From Centers to Contracts

This year, I've been experimenting with doing more open-ended, engaging play with my fourth graders.

It's not easy to do this in the face of increasing test pressure. Every day I wonder, "Should I put away the hands-on materials and get out the test prep?" This thought is usually accompanied by an increasing heart rate and a tightness in my chest as I think about my value-added scores for next year.

But I know that my students deserve more than the narrow band of learning the tests represent. They deserve a real place of learning and collaboration. Or--really--a place where they can play at the sink, where they can keep a stinkbug as a pet, where they can build with the Erector set--"Mrs. Kissner, we don't have a piece that we need but we'll improvise. We're good at that"--where they can start a business making bracelets and have time to write down the stories that they are thinking of and use Google maps to find where they went on that last vacation their whole family was together. They deserve to be able to use the science materials again and again, not just on one day, and to explore and immerse themselves in lots of different kinds of activities.
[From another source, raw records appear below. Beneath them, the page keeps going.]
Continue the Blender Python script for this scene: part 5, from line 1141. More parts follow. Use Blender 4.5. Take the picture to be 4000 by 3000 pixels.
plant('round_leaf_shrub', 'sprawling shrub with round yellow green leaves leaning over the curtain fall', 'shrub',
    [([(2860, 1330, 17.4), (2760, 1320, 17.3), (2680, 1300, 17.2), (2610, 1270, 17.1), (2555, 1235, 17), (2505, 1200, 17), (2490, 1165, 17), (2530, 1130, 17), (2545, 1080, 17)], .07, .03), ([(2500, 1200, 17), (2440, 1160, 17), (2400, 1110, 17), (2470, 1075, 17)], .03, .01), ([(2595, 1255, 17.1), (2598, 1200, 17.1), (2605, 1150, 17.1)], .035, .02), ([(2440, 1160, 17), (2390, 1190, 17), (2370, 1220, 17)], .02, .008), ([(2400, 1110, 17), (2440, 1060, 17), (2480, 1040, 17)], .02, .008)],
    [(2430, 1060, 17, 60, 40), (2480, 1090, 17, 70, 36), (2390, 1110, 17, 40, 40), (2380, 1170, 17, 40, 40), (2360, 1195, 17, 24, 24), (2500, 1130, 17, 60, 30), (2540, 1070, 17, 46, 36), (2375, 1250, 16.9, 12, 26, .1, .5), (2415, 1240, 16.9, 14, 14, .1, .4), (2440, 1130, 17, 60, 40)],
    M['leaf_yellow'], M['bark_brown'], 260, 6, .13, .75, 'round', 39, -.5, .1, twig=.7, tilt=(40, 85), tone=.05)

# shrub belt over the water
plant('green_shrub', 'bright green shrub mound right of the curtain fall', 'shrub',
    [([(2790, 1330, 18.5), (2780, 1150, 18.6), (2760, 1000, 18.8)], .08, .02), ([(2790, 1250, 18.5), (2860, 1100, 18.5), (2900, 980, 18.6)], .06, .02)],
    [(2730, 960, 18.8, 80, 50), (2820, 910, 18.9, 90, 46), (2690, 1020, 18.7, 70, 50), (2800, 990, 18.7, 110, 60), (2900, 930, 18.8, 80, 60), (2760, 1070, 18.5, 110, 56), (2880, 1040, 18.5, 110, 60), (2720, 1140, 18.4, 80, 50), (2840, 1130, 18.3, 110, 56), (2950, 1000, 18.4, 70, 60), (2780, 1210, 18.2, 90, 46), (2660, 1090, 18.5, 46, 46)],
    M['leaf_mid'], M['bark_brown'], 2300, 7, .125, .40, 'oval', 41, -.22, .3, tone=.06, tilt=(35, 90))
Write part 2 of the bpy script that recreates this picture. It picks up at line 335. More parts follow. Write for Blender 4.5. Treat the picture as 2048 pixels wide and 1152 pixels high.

As you can probably guess I feel passionately about this!

I spent a great deal of time thinking about centers over the holiday break, considering where I wanted students to go. One concern that I have felt is that kids flit from activity to activity, and don't slow down to really explore a topic in depth. As 9 year olds mature into worldly 10 year olds, many of them are ready for deeper investigations.

Last week, I introduced learning contracts to students. These contracts are basically classroom agreements for an individualized activity. As you can see, there are places for the student and teacher to record when students will work, whether they will need to work on the project at home, and what specific steps they will need to complete.

...And students were very enthusiastic! Many students are writing reports about topics they have studied in the past. One student is making a periscope. Two students are writing a play together, and another went home and found an essay he had written in third grade and wants to type and revise.

The free exploration of centers is naturally settling in to some more focused, sustained exploration--just what fourth graders need developmentally.